On Friday, December 27, 2019 at 6:05:20 PM UTC-8, George Haeh wrote:
I had a standard length PowerFLARM and ADS-B antenna through a hole in the glareshield of my ASW-27. After upgrading to dual long PF antennas that I placed on opposite sides of the canopy with Velcro, I placed an internal L2 transponder antenna in the glareshield hole reaching to just below the canopy favoring visibility to TCAS above and satellites. Being a long way from any big airports, I haven't verified with ATC, but suspect I'm visible to ground installations unless close in above or pointed directly away when my body and carbon fiber will be in the way.


Uh this seems pretty bad advice. And there are great reasons why glider manufacturers do not have anything like this as a recommended installation.

You are bathing all the other avionics with high-energy RF pulses from the transponder. An external quarter wave antenna with a ground plane helps get that energy away from the other avionics and pilot. A L2 type wave antenna for mounted inside a non-conductive fuselage should normally be mounted back in the fuselage away from the pilot and avionics. And things like PowerFLARM 1090ES In are designed to work by seeing somewhat reduced power leakage of your transponder signal, not being blasted by the direct high-energy signal.
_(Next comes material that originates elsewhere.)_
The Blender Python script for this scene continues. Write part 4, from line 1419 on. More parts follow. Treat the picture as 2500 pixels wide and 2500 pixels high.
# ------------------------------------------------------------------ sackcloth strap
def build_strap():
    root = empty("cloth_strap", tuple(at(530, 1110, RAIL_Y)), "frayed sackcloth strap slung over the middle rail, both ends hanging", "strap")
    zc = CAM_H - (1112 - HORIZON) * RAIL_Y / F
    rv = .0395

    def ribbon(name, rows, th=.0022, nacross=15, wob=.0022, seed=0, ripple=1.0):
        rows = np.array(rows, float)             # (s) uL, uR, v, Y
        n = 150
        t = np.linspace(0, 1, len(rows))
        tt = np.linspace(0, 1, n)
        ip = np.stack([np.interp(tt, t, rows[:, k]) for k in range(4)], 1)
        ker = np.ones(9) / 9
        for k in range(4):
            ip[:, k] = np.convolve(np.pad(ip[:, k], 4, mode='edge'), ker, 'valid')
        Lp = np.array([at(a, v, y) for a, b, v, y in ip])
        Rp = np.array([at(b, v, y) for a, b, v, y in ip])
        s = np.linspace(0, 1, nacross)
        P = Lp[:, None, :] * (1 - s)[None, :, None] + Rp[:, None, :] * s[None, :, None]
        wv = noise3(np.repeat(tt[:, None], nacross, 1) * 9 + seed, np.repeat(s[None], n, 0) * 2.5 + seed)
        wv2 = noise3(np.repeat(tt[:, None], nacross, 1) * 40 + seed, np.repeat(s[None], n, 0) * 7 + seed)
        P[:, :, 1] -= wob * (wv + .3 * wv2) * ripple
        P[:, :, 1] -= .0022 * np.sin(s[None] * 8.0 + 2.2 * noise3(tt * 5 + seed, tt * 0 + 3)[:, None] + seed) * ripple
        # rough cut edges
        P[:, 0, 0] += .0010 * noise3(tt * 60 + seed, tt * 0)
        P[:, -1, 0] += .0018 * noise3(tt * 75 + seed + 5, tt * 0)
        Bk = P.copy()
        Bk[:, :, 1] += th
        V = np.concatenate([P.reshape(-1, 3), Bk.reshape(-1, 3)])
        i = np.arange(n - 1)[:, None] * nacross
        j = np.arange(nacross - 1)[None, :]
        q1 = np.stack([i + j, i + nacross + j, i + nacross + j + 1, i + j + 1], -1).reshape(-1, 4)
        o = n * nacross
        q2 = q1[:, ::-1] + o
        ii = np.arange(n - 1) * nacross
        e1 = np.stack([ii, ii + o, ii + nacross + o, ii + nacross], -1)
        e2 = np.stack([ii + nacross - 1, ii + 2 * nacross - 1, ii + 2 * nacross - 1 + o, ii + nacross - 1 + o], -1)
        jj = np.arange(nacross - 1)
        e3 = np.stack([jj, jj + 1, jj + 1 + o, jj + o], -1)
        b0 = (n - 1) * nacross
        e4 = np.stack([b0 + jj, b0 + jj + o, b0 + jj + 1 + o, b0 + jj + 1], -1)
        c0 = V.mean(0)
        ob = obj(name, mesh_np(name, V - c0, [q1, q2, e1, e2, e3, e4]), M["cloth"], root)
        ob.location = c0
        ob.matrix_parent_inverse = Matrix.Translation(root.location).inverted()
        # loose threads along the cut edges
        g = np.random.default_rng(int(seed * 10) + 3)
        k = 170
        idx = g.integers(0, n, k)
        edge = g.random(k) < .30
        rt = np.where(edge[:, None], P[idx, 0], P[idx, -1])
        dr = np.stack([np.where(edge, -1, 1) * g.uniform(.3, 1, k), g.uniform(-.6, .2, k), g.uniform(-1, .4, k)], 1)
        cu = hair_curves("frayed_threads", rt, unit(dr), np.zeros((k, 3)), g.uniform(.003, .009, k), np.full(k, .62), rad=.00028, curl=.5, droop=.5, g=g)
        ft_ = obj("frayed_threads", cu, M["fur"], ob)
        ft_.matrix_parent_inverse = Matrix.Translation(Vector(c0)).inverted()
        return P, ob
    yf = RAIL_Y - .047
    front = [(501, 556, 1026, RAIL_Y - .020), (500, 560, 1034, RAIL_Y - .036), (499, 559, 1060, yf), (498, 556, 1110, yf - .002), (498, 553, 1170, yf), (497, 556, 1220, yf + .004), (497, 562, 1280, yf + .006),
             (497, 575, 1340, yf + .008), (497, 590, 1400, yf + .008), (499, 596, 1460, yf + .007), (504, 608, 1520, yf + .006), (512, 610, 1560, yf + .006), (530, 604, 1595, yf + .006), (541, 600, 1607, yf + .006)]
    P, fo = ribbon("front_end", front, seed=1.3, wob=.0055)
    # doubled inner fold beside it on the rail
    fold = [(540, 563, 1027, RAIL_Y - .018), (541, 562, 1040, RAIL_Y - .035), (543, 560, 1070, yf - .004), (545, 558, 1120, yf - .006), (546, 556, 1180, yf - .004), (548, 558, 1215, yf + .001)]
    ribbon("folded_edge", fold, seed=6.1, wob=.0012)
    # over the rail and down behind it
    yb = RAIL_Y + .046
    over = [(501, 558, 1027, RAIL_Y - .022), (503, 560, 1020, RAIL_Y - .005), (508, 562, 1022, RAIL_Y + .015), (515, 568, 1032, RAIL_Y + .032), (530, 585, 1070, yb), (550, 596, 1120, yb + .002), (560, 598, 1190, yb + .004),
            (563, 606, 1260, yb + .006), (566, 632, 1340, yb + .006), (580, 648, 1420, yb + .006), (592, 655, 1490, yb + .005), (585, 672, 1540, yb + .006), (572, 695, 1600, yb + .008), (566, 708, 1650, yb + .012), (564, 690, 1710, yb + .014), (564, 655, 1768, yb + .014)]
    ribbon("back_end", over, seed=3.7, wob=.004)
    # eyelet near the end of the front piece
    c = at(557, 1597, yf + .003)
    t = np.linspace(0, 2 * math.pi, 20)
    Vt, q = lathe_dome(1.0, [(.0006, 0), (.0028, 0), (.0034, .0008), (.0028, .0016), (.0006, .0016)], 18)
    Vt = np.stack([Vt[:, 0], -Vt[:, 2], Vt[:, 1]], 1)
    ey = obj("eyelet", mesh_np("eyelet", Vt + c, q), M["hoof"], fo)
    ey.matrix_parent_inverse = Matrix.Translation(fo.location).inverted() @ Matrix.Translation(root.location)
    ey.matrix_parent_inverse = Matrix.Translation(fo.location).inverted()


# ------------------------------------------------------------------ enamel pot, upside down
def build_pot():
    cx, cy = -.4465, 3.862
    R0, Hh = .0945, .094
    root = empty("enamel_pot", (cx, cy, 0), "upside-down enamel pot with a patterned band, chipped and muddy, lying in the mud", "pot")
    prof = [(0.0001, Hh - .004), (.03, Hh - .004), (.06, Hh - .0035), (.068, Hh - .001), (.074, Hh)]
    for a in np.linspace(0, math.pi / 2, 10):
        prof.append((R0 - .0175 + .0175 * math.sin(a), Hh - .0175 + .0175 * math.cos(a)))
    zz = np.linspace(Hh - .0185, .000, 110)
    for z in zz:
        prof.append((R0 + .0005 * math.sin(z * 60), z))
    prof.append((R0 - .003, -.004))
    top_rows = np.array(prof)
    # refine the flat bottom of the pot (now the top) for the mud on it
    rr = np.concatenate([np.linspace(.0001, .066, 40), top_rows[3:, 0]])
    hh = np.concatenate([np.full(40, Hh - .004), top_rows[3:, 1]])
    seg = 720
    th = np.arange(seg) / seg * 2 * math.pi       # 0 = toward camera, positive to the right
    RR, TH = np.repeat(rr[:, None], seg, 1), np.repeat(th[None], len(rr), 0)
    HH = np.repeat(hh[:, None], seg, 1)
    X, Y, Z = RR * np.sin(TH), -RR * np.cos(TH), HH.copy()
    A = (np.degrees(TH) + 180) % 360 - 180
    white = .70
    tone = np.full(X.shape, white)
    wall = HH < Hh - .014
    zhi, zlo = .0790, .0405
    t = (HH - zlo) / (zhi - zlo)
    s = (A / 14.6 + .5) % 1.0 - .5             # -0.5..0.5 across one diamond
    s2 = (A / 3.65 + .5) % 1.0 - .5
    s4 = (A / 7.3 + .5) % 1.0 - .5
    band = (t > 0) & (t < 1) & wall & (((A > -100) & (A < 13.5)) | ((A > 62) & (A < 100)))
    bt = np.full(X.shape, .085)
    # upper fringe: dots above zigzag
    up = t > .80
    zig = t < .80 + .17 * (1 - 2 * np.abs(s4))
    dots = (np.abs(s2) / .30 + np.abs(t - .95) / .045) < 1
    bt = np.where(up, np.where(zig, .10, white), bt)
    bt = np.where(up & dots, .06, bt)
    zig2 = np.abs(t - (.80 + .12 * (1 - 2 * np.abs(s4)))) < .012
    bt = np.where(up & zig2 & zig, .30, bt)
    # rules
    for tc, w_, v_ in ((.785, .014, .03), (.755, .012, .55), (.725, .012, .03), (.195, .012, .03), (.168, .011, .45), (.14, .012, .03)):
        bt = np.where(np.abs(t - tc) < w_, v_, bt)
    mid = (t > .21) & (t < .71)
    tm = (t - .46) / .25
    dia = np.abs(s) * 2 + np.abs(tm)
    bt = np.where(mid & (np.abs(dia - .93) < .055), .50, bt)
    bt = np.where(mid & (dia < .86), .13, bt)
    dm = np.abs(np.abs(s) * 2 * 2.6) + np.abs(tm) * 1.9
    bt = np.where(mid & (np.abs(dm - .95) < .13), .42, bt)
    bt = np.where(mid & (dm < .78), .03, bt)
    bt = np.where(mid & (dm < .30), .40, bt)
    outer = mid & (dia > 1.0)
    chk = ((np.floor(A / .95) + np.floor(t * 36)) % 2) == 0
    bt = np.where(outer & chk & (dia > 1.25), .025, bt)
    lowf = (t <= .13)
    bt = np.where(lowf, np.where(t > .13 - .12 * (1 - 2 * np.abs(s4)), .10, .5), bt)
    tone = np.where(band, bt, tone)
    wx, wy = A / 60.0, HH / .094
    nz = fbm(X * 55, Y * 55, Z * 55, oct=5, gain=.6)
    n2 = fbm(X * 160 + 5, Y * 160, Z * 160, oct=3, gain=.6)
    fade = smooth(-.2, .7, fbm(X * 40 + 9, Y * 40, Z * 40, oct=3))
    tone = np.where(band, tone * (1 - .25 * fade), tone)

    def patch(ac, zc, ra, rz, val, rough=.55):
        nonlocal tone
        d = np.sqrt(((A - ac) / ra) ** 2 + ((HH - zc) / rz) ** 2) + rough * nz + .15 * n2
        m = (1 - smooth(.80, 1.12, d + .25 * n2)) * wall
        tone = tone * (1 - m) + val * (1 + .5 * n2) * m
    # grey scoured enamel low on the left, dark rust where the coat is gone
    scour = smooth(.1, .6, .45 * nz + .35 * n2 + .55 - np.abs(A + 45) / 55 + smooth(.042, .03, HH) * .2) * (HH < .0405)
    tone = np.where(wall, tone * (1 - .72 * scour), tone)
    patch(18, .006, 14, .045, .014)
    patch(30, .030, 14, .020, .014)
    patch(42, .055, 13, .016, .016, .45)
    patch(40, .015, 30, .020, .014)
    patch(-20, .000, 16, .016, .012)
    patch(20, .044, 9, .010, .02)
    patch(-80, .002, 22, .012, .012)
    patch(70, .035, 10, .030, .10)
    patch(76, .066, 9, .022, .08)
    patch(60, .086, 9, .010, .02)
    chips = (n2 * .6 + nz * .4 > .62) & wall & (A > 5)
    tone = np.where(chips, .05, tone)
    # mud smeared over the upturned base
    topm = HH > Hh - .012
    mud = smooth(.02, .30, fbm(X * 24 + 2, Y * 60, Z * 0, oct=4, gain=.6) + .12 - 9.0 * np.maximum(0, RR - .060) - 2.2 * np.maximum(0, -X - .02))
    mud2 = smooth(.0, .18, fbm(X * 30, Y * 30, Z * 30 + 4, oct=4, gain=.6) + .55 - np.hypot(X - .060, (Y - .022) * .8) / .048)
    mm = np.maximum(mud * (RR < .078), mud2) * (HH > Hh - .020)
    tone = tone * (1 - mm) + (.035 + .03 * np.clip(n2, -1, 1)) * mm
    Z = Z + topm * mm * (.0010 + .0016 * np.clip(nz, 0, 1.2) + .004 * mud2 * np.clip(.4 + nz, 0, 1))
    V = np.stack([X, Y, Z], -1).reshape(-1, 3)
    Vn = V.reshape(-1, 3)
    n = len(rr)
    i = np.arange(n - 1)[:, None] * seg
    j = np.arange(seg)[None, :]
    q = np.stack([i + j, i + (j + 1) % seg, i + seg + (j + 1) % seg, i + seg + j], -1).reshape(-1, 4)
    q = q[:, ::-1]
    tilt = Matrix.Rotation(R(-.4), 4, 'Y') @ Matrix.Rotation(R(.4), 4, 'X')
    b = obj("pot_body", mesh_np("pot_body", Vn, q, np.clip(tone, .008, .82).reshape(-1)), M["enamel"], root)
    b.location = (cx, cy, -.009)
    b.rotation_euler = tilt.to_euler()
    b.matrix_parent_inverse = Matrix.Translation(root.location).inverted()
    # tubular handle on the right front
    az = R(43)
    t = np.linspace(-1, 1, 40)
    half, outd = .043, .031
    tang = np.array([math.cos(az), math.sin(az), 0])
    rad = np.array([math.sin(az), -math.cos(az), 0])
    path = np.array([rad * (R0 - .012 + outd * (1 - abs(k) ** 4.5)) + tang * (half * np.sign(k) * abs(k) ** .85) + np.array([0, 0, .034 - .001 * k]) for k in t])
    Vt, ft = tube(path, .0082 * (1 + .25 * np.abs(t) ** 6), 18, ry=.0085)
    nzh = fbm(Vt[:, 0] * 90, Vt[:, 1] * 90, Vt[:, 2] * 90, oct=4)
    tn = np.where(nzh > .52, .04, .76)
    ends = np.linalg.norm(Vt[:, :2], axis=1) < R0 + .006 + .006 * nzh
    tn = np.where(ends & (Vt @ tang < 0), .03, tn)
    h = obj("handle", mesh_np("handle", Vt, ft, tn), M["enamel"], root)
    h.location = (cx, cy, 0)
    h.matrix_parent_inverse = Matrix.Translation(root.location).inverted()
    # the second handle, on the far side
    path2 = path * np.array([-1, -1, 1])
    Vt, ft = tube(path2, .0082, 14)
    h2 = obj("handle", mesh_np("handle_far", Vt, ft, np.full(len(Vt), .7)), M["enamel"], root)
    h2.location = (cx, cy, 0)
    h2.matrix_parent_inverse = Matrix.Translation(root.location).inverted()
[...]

You may be operating the FLARM antennas closer to a transponder antenna than a good idea (~30cm minimum recommended by FLARM... but that's when both externally mounted, this may be worse mounted inside). I'm not even sure something as close as 30cm is a good idea externally. Does ownship PowerFLARM transponder identification work OK? Or do you have to disable PCAS etc.? FLARM range checks all look good? How do you know if the Transponder is working OK until you check/ask?. You also might be flying in a remote enough area that you get few transponder interrogations, so things seem to work OK. A close encounter with a TCAS equipped aircraft might result in a chirp of ~1kHz transponder interrogations. Even if things are are working OK now who knows what that will do to your electronics, PowerFLARM, traffic display, etc. when you might need to most rely on it.

You likely have lots of conductive objects within the antenna RF near field near field (including the Schleicher panel support brass rod, all the usual wiring and conductive instrument cases). That can significantly affect the radiation pattern in ways unlikely to be obvious.

And you are possibly exposing yourself to excessive RF radiation.

In the USA I would expoect that an A&P doing a transponder RF check would not sign off on such an install.